## [What you are asked to do]
The line holding "tag(person, 'woman in" is the last one to output; start at the first line of the data, keep every line in between exactly, and leave out pictures.

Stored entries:
========

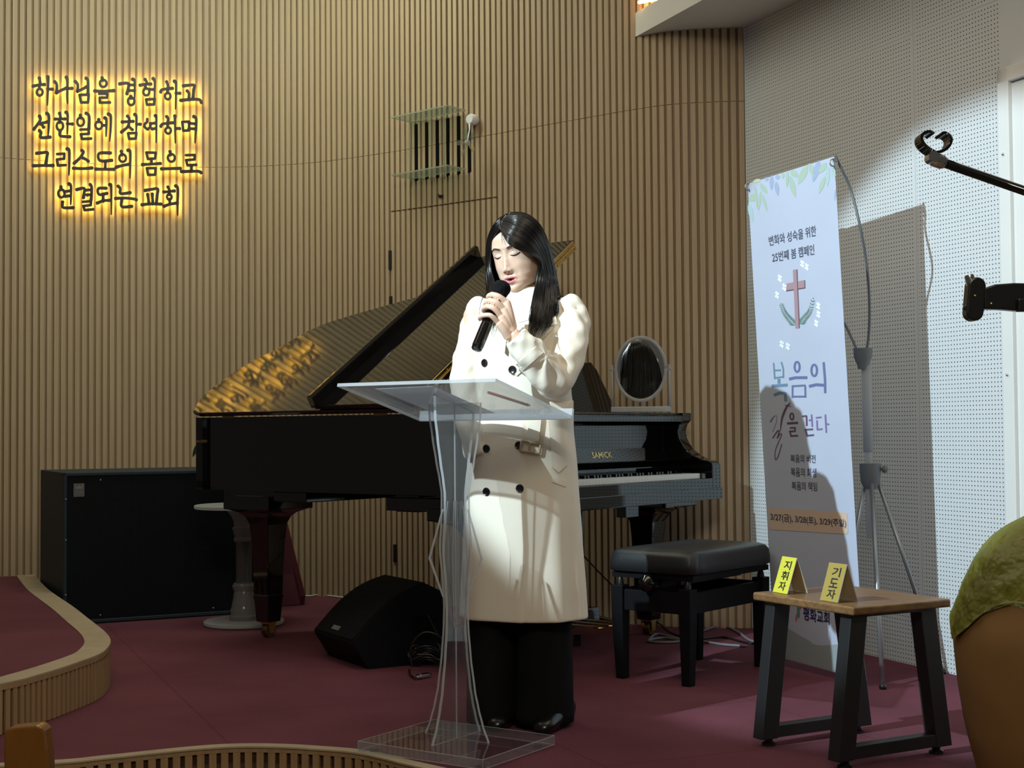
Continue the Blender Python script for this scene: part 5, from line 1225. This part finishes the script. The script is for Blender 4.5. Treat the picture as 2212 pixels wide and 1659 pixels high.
for A_ in (ARM_L, ARM_R): bm_.tube(spline(A_, 5), [.046-.024*k/20 for k in range(21)], 16)
body = bm_.build('body', 'skin'); remesh(body, .006, 3)
mm = bmesh.new(); mm.from_mesh(person.data)
for o in (hand, hand2, body): mm.from_mesh(o.data)
mats_ = [m_ for m_ in person.data.materials]
mm.to_mesh(person.data); mm.free()
person.data.polygons.foreach_set('use_smooth', [True]*len(person.data.polygons))
for o in (hand, hand2, body): bpy.data.objects.remove(o)
tag(person, 'woman in a white trench coat and black trousers speaking into a microphone behind the lectern', 'person')

# ---- face details
def facecurve(pts, off): return [H(x, fronty(x, z+EZ)-off, z+EZ) for x, z in pts]
for s in (-1, 1):
    b = MB(); cv = spline([Vector((s*x, z, 0)) for x, z in ((.0165, -.0035), (.022, -.0062), (.030, -.0078), (.038, -.0066), (.0455, -.0030), (.049, -.0008))], 5)
    p3 = facecurve([(v.x, v.y) for v in cv], .0006); b.tube(p3, [.0006+.0013*math.sin(math.pi*k/(len(p3)-1))**.7 for k in range(len(p3))], 6); b.build('eyelash', 'mouth_dark', person, smooth=True)
    b = MB(); cv = spline([Vector((s*x, z, 0)) for x, z in ((.018, .0045), (.026, .0075), (.036, .0068), (.046, .0030))], 5)
    p3 = facecurve([(v.x, v.y) for v in cv], -.0003); b.tube(p3, .0006, 5); b.build('eyelid_crease', 'brow', person, smooth=True)
    b = MB(); cv = spline([Vector((s*x, z, 0)) for x, z in ((.013, .0185), (.022, .0215), (.034, .0235), (.046, .0205), (.054, .0150))], 5)
    p3 = facecurve([(v.x, v.y) for v in cv], .0001); b.tube(p3, [.0010+.0016*math.sin(math.pi*min(1, (k+4)/(len(p3)+3)))**.8 for k in range(len(p3))], 6); b.build('eyebrow', 'brow', person, smooth=True)
    b = MB(); b.ball(H(s*.0065, fronty(s*.0065, -.0475)-.0003, -.0478), .0032, 8, sc=(1.1, .8, .5), ax=(hx, hy, hz)); b.build('nostril', 'mouth_dark', person, smooth=True)

# ---- coat
ct = MB()
CT = [(.343, .203, .150), (.42, .199, .148), (.60, .188, .143), (.80, .176, .138), (.95, .164, .130), (1.06, .158, .126), (1.16, .160, .124), (1.25, .166, .118), (1.32, .166, .105), (1.355, .150, .092), (1.385, .108, .076), (1.405, .070, .066)]
rings = []
for k in range(90):
    z = .343 + (1.405-.343)*k/89; a, d_ = lerp_table(CT, z); rr = []
    for q in range(120):
        t = 2*math.pi*q/120; cx, cy = math.cos(t), math.sin(t); e = .86
        x, y = a*math.copysign(abs(cx)**e, cx), d_*math.copysign(abs(cy)**e, cy)
        hemw = max(0, min(1, (1.0-z)/.6)); fold = hemw*(.0050*math.sin(5*t+.6)+.0042*math.sin(9*t+2.1)) + .003*math.sin(z*38+3*t)*max(0, 1-abs(z-1.02)/.12)
        k_ = 1 + fold/max(a, d_)
        if cy < 0 and x < .052 and z < 1.0: k_ += .0075/d_*min(1, (.052-x)/.002)*min(1, (1.0-z)/.05)
        rr.append(W(x*k_, y*k_+.012*(1 if z > 1.3 else 0), z))
    rings.append(rr)
ct.loft(rings)
TT = BVHTree.FromPolygons(ct.v, ct.f)
def sleeve(pts, rad):
    sp__ = spline(pts, 8); n = len(sp__); m = len(rad)-1; rs = []
    for i in range(n):
        u = i/(n-1)*m; j = min(m-1, int(u)); f_ = u-j; f_ = f_*f_*(3-2*f_); rs.append(rad[j]*(1-f_)+rad[j+1]*f_)
    t0 = (sp__[1]-sp__[0]).normalized(); nx = t0.cross(Vector((0, 1, .2))).normalized(); rg = []
    for i, p in enumerate(sp__):
        t = (sp__[min(i+1, n-1)]-sp__[max(i-1, 0)]).normalized(); nx = (nx-t*nx.dot(t)).normalized(); ny = t.cross(nx)
        rg.append([p + (nx*math.cos(a)+ny*math.sin(a))*(rs[i] + .0025*math.sin(3*a+i*.9)+.0016*math.sin(5*a-i*1.4)) for a in [2*math.pi*k/36 for k in range(36)]])
    ct.loft(rg)
SL = [P(1216, 660, 4.565), P(1237, 682, 4.545), P(1234, 745, 4.485), P(1199, 818, 4.402), P(1150, 770, 4.350), P(1113, 727, 4.331)]
sleeve(SL, [.046, .051, .052, .057, .052, .0385])
ct.ball(P(1234, 668, 4.545), .050, 20, sc=(.85, .9, 1.0)); ct.ball(P(1196, 822, 4.402), .060, 20)
SR = [P(1046, 660, 4.645), P(1030, 684, 4.64), P(1016, 750, 4.62), P(1004, 815, 4.60), P(1014, 900, 4.56), P(1032, 985, 4.54)]
sleeve(SR, [.042, .044, .045, .048, .045, .042])
ct.ball(P(1033, 668, 4.64), .044, 20, sc=(.85, .9, 1.0))
coat = ct.build('coat', 'coat_cloth', person); remesh(coat, .0048, 5)
# cloth folds at the bent elbow and shoulder, from a smooth displacement along the normals
me = coat.data; el = P(1196, 822, 4.36); sh_ = P(1236, 690, 4.50); arm2 = (P(1113, 727, 4.331)-el).normalized(); e0_ = P(1180, 772, 4.33)
nrm_ = [v.normal.copy() for v in me.vertices]; cos_ = []
for v, vn in zip(me.vertices, nrm_):
    p = v.co.copy(); d1 = (p-el).length; d2 = (p-sh_).length; o_ = 0
    d3 = p-e0_
    if d3.length < .13 and p.x > .07: o_ += .0042*math.sin(7*math.atan2(d3.z, d3.x)+.8)*math.sin(math.pi*min(1, d3.length/.13))*min(1, (p.x-.07)/.03)
    if d2 < .12: o_ += .0035*(1-d2/.12)*math.sin((p-sh_).dot(Vector((1, .3, .5)))*130)
    cos_ += list(p + vn*o_)
me.vertices.foreach_set('co', cos_); me.update()
CTREE = tree_of(coat)
def on_coat(px, py, h=0.0, tree=None):
    d_ = ray(px, py).normalized(); hit, n, i, dist = (tree or CTREE).ray_cast(CAM, d_)
    if hit is None: return P(px, py, 4.46), -d_
    return hit + n*h if n.dot(d_) < 0 else hit - n*h, (n if n.dot(d_) < 0 else -n)
def patch(b, quad, nu_, nv_, h, th, tree=None):
    top, bot = [], []
    for j in range(nv_+1):
        for i in range(nu_+1):
            u, v = i/nu_, j/nv_; a = [(quad[0][k]*(1-u)+quad[1][k]*u)*(1-v)+(quad[3][k]*(1-u)+quad[2][k]*u)*v for k in (0, 1)]
            p, n = on_coat(a[0], a[1], 0, tree); dv = -ray(a[0], a[1]).normalized()
            top.append(p+dv*(h+th)); bot.append(p+dv*h)
    q = nu_+1; fs = []; M_ = len(top)
    for j in range(nv_):
        for i in range(nu_):
            a = j*q+i; fs += [(a, a+1, a+q+1, a+q), (M_+a+q, M_+a+q+1, M_+a+1, M_+a)]
    ed = [i for i in range(q)] + [j*q+nu_ for j in range(1, nv_+1)] + [nv_*q+i for i in range(nu_-1, -1, -1)] + [j*q for j in range(nv_-1, 0, -1)]
    for a, c_ in zip(ed, ed[1:]+ed[:1]): fs.append((a, c_, M_+c_, M_+a))
    b.add(top+bot, fs)
b = MB(); patch(b, [(1050, 648), (1086, 652), (1098, 705), (1058, 702)], 8, 8, .009, .008, TT); patch(b, [(1058, 702), (1098, 705), (1090, 764), (1076, 748)], 8, 8, .009, .008, TT); b.build('lapel', 'coat_cloth', coat, smooth=False, auto=40)
b = MB(); patch(b, [(1152, 664), (1196, 660), (1204, 700), (1142, 712)], 8, 8, .002, .006, TT); patch(b, [(1138, 716), (1200, 704), (1150, 756), (1118, 762)], 8, 8, .002, .006, TT); b.build('lapel', 'coat_cloth', coat, auto=40)
# sleeve strap with its button
def strapring(c, ax_, r, w_, th):
    t = ax_.normalized(); nx = t.cross(Vector((0, 1, 0))).normalized(); ny = t.cross(nx); rg = []
    for dw, dr in ((-w_/2, 0), (-w_/2, th), (w_/2, th), (w_/2, 0)): rg.append([c + t*dw + (nx*math.cos(a)+ny*math.sin(a))*(r+dr) for a in [2*math.pi*k/48 for k in range(48)]])
    return rg
b = MB()
for sx in (0,): patch(b, [(1160, 748), (1174, 762), (1116, 812), (1101, 799)], 6, 14, .0005, .0045)
b.build('sleeve_strap', 'coat_cloth', coat, auto=40)
b = MB(); patch(b, [(1118, 694), (1135, 712), (1098, 742), (1085, 729)], 6, 8, .0003, .003); b.build('cuff', 'coat_cloth', coat, auto=40)
CT2 = BVHTree.FromPolygons([v.co.copy() for v in coat.data.vertices], [tuple(p.vertices) for p in coat.data.polygons])
for x, y in ((1047, 784), (1108, 799), (1051, 969), (1121, 962), (1051, 1062), (1123, 1055)):
    p, n = on_coat(x, y, .005 if x == 1108 else .0005); b = MB(); b.lathe(p, [(.001, 0), (.0125, 0), (.0130, .0025), (.0112, .0045), (.009, .0036), (.001, .0036)], 24, ax=n); b.build('button', 'button_black', coat, auto=40)
# hanging belt: strap, buckle, pointed end, loop at the side
b = MB(); patch(b, [(1142, 900), (1170, 900), (1164, 954), (1139, 954)], 5, 8, .006, .006); b.build('belt_strap', 'coat_cloth', coat, auto=40)
b = MB(); cs_ = [on_coat(x, y, 0)[0] - ray(x, y).normalized()*.010 for x, y in ((1127, 952), (1168, 959), (1165, 980), (1124, 974))]
lp_ = [c_ for k in range(4) for c_ in (cs_[k].lerp(cs_[(k+1) % 4], .04), cs_[k].lerp(cs_[(k+1) % 4], .96))]
b.tube(lp_+[lp_[0]], .0042, 8); b.tube([cs_[0].lerp(cs_[1], .45), cs_[3].lerp(cs_[2], .45)], .0030, 8); b.build('buckle', 'buckle', coat, auto=50)
b = MB(); patch(b, [(1184, 898), (1214, 896), (1226, 1004), (1193, 1008)], 5, 10, .005, .004); patch(b, [(1193, 1008), (1226, 1004), (1209, 1020), (1207, 1021)], 5, 3, .005, .004); b.build('belt_end', 'coat_cloth', coat, auto=40)
b = MB(); q0 = [P(1186, 868, 4.40), P(1239, 865, 4.435), P(1239, 900, 4.435), P(1200, 900, 4.40)]; b.prism(q0, Vector((0, .006, 0))); b.build('belt_loop', 'coat_cloth', coat, bevel=.002)
# slanted pocket welts
b = MB(); patch(b, [(1196, 1030), (1224, 1040), (1222, 1052), (1192, 1041)], 5, 3, .0005, .003); b.build('pocket_welt', 'coat_cloth', coat, auto=40)
# high-necked sweater
b = MB(); c1, c2 = W(.0, .0, 1.375), H(0, .012, -.118)
pts = [W(0, .018, 1.30), W(0, .012, 1.35), nb.lerp(nt_, .42), nb.lerp(nt_, .86)]
pts[3] = nb.lerp(nt_, .62); sp2 = spline(pts, 6); rs_ = [.088, .085, .080, .074, .070, .067, .065, .0635, .062, .061, .060, .0595, .059, .0585, .058, .058, .0585, .060, .058]
b.tube(sp2, rs_[:len(sp2)], 36, flat=.94); b.build('sweater', 'sweater', person, smooth=True)
b = MB()
patch(b, [(1098, 652), (1150, 652), (1146, 690), (1108, 700)], 8, 8, -.004, .006); b.build('sweater_front', 'sweater', person, auto=50)

# ---- trousers and shoes
tr = MB()
for (ax0, Y0), (ax1, Y1), s in LEGS:
    top, an = P(ax0, 1330, Y0), P(ax1, 1555, Y1); top.z = .50; rr = []
    for k in range(26):
        t = k/25; z = .62*(1-t)+.018*t; c_ = top.lerp(an, max(0, (.5-z)/.48)); hw_ = (.074 if s < 0 else .083)+.008*t; hd = .092+.012*t; rg = []
        for q in range(48):
            a = 2*math.pi*q/48; f_ = 1+.028*math.sin(5*a+s+z*4)*(.4+.6*t)+.012*math.sin(9*a-z*9); rg.append(Vector((c_.x, c_.y, z)) + wl_*(hw_*math.cos(a)*f_) + wb_*(hd*math.sin(a)*f_))
        rr.append(rg)
    tr.loft(rr)
tr.loft([ell(W(0.01, .01, z), wl_, wb_, a, .12) for z, a in ((.56, .15), (.70, .15), (.86, .14))])
tr.build('trousers', 'trouser_cloth', person, smooth=True)
for (tx, ty), s in (((1066, 1574), -1), ((1166, 1581), 1)):
    toe = F(tx, ty, .012); d_ = (-wb_*.95 - wl_*.05*s).normalized(); sdv = UP.cross(d_); b = MB(); rg = []
    for u, w_, h_ in ((0, .012, .018), (.012, .028, .032), (.04, .037, .042), (.08, .041, .055), (.13, .038, .075), (.19, .034, .085), (.235, .032, .08), (.245, .02, .05)):
        c_ = toe - d_*u; rg.append([Vector((c_.x, c_.y, 0)) + sdv*(w_*math.cos(a)) + UP*(max(0.0, .008 + h_*.5*(1+math.sin(a)) if math.sin(a) > -.6 else .002)) for a in [2*math.pi*k/24 for k in range(24)]])
    b.loft(rg); b.build('shoe', 'shoe_leather', person, smooth=True)

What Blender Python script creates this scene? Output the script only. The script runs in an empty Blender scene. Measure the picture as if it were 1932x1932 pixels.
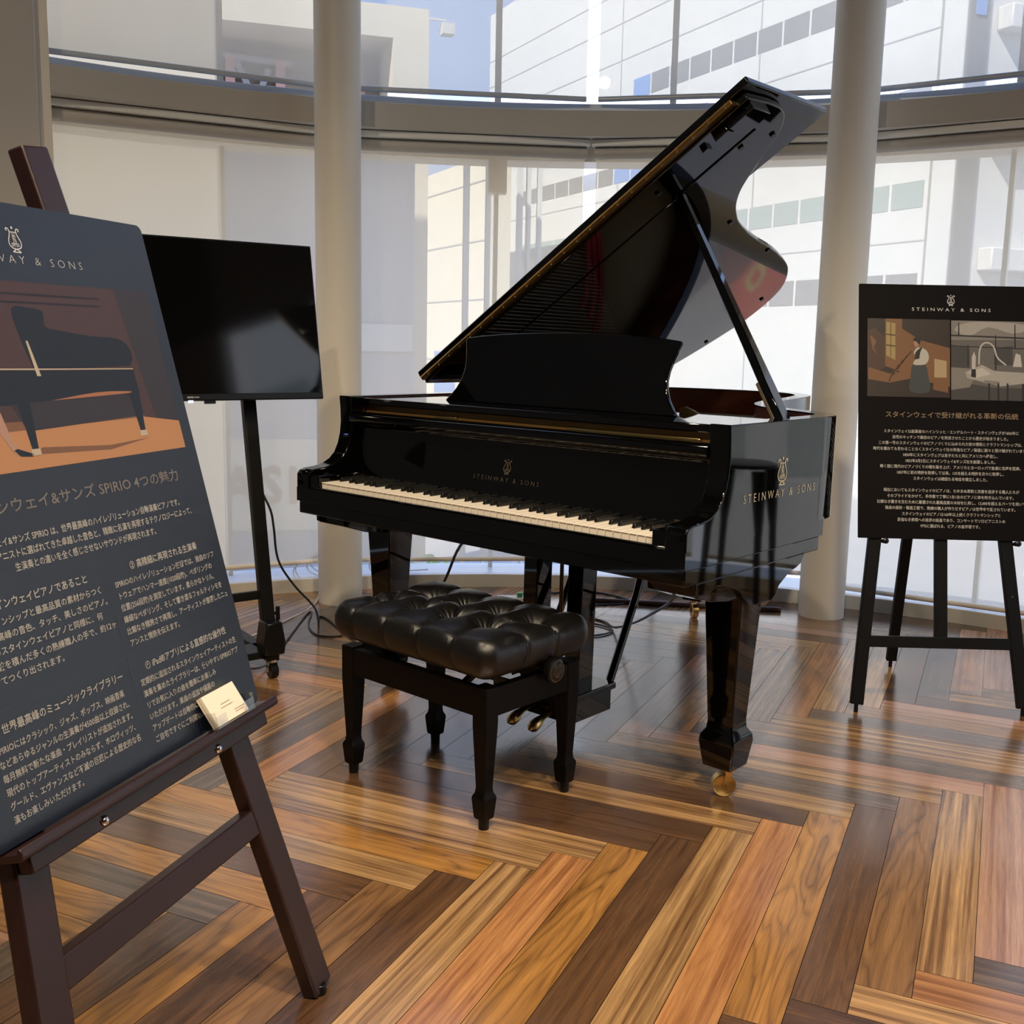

========

## [Solution for this problem]
Continue the Blender Python script for this scene: part 5, from line 1225. This part finishes the script. The script is for Blender 4.5. Treat the picture as 2212 pixels wide and 1659 pixels high.
for A_ in (ARM_L, ARM_R): bm_.tube(spline(A_, 5), [.046-.024*k/20 for k in range(21)], 16)
body = bm_.build('body', 'skin'); remesh(body, .006, 3)
mm = bmesh.new(); mm.from_mesh(person.data)
for o in (hand, hand2, body): mm.from_mesh(o.data)
mats_ = [m_ for m_ in person.data.materials]
mm.to_mesh(person.data); mm.free()
person.data.polygons.foreach_set('use_smooth', [True]*len(person.data.polygons))
for o in (hand, hand2, body): bpy.data.objects.remove(o)
tag(person, 'woman in a white trench coat and black trousers speaking into a microphone behind the lectern', 'person')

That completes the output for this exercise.